The Polski Chór Kameralny under Jan Łukaszewski sounds a compact body and performs with understanding generosity. They bring a suitably joyful and affirmative belief to Jubilate Deo with its freewheeling organ part – the tissue of elation solidly rooted in romantic procedures. Świder attempts to bring a prayerful truthfulness to bear in his compositions. The Gregorian seems to lie behind Wierzę (Credo) where the chant brings its own very personal sense of identification, before growing ever richer, ever more burnished. This is one of the few pieces to sound obviously Polish. Quick speech rhythms animate Czego chcesz od nas Panie and appropriately so as the texts derives from a poem by the sixteenth century writer Jan Kochanowski. But Świder also writes something like the highly unusual Requiem aeternam which is drenched in folk speech and patterns and moves with decisive direction.

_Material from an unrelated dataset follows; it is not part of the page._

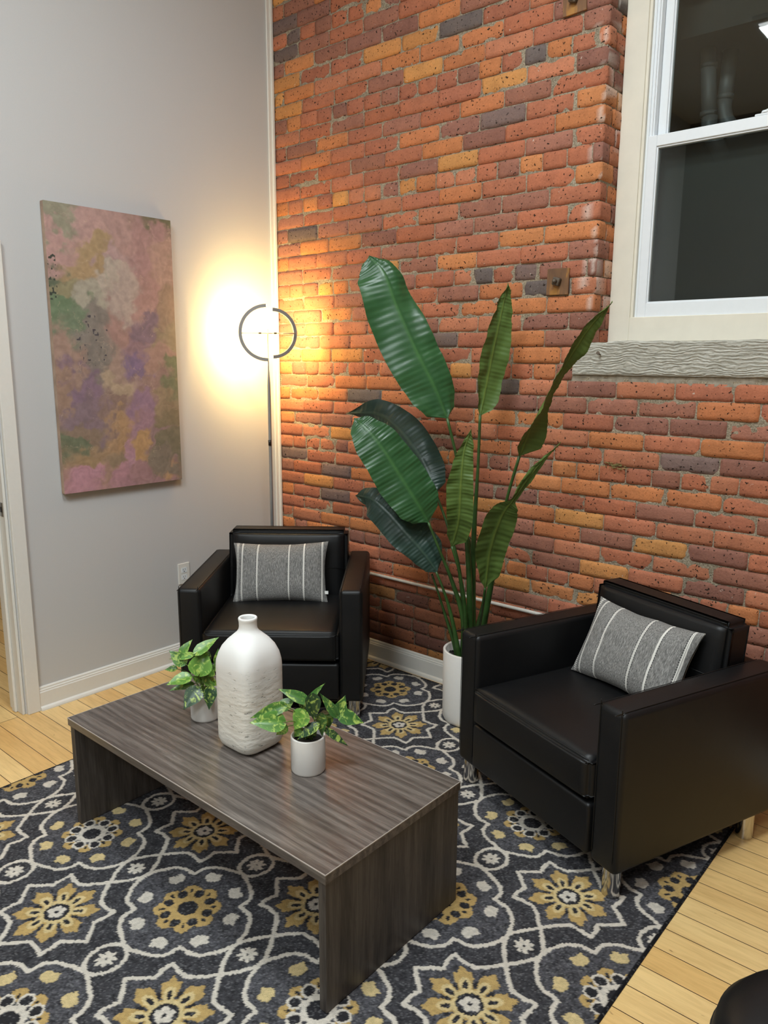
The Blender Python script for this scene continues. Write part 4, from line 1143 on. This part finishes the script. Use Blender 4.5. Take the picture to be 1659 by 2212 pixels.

The big work here is the Te Deum, though even so the ten movements are still only nineteen minutes in length. Here the organ is augmented by percussion and by two solo voices and choir. The opening is a dramatic flourish utilising the percussion. We can hear how adroitly Świder utilises registration and colour to bring a sense of limpidity and reflection to the music (Pleni sunt caeli) or can vest the soprano solo with more expressive weight and shape, as in Te gloriosus. The baritone solo in Judex crederis is suitably nobly grained. One also notes how spare some of the writing can be and how the more troubled movements contrive still to bear considerable weight of expression.

The works are recorded closely so as to minimise the echo in St Nikolai, Gdansk – only really apparent as the notes die away at the end of the Te Deum. Świder’s direct and honest voice is an illuminating and warm one – admirers of, say, Gerald Finzi’s early choral works will find no sharp corners here; on the contrary, plenty to enjoy.